The Sidara Liquidity Arrangements would be structured to enable the Company to draw in two tranches:
(a) an initial tranche of $250 million, the drawing of which would be conditional upon approval by Wood’s shareholders of the Offer (if such Offer were structured as a scheme of arrangement as is currently intended between the parties) or upon the expiry of 21 days after posting of the offer document (if such Offer were structured as a takeover offer); and
(b) a further tranche of $200 million, the availability of which would be conditional upon completion of the Offer.

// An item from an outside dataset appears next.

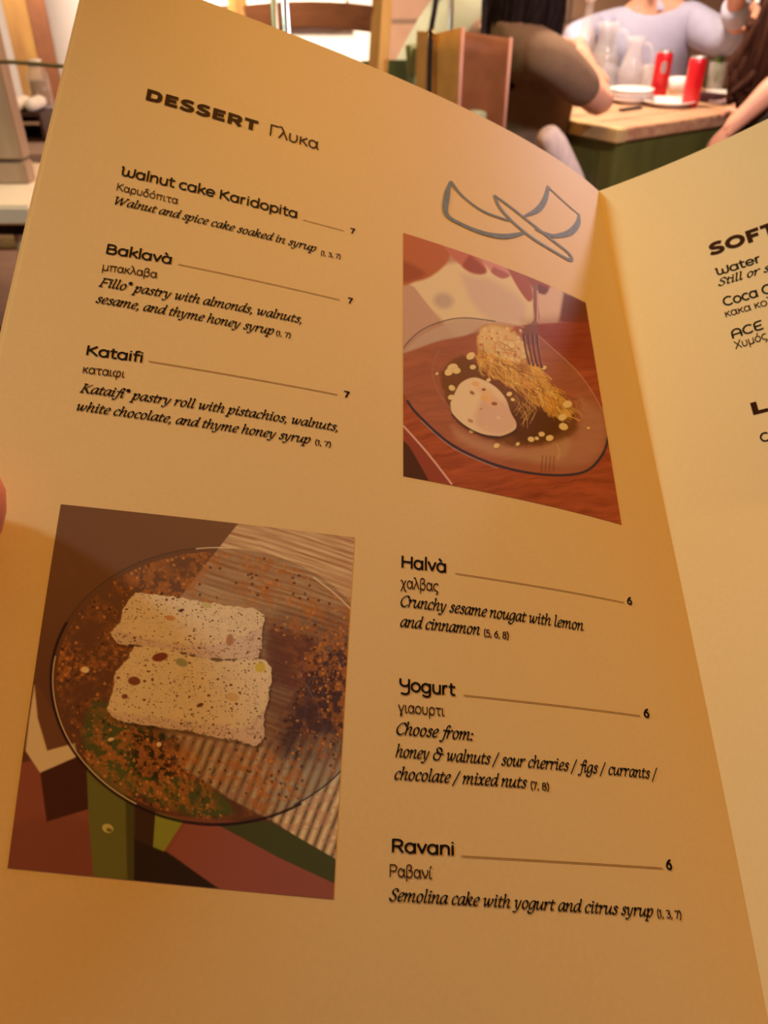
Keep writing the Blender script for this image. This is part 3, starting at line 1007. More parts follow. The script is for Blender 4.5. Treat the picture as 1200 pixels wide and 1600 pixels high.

Among other things, in the event that the Wood Board withdraws its recommendation of the Offer, any funding drawn down under the Sidara Liquidity Arrangements would become immediately repayable (unless in the context of a competing bid that is matched or improved upon by Sidara).
If the Offer does not complete as a result of any antitrust or regulatory approval not being obtained, the initial tranche of $250 million under the Sidara Liquidity Arrangements would not be affected and would remain in place until its maturity date (in these circumstances Wood would not be entitled to draw down on the second tranche of the Sidara Liquidity Arrangements).
The initial tranche of the Sidara Liquidity Arrangements would initially rank pari passu with Wood’s existing RCF and Term Loan facilities and private placement notes through to completion of the Offer. Upon completion of the Offer, the initial tranche of the Sidara Liquidity Arrangements would automatically become, and the further tranche will be, subordinated to the RCF and Term Loan facilities and private placement notes. The terms of the Sidara Liquidity Arrangements are expected to be substantially similar to Wood’s existing Term Loan (including as to pricing).
The Sidara Liquidity Arrangements and the Debt Modifications each require the agreement of Wood’s lenders and noteholders. Wood and Sidara are engaging, and will continue to engage, with Wood’s lenders and noteholders in relation to both the Sidara Liquidity Arrangements and the Debt Modifications.
The Panel on Takeovers and Mergers has consented in principle to Wood entering into an agreement with Sidara in relation to the Sidara Liquidity Arrangements for the purpose of Rule 21.2 of the Code, with the detailed terms to be agreed.
No action required
The Board of Wood is continuing to work with Sidara in relation to the pre-conditions to an Offer and to agree the full terms and conditions of the Offer. A further announcement will be made in due course.
In the meantime, shareholders are not required to take any action in relation to the Possible Offer.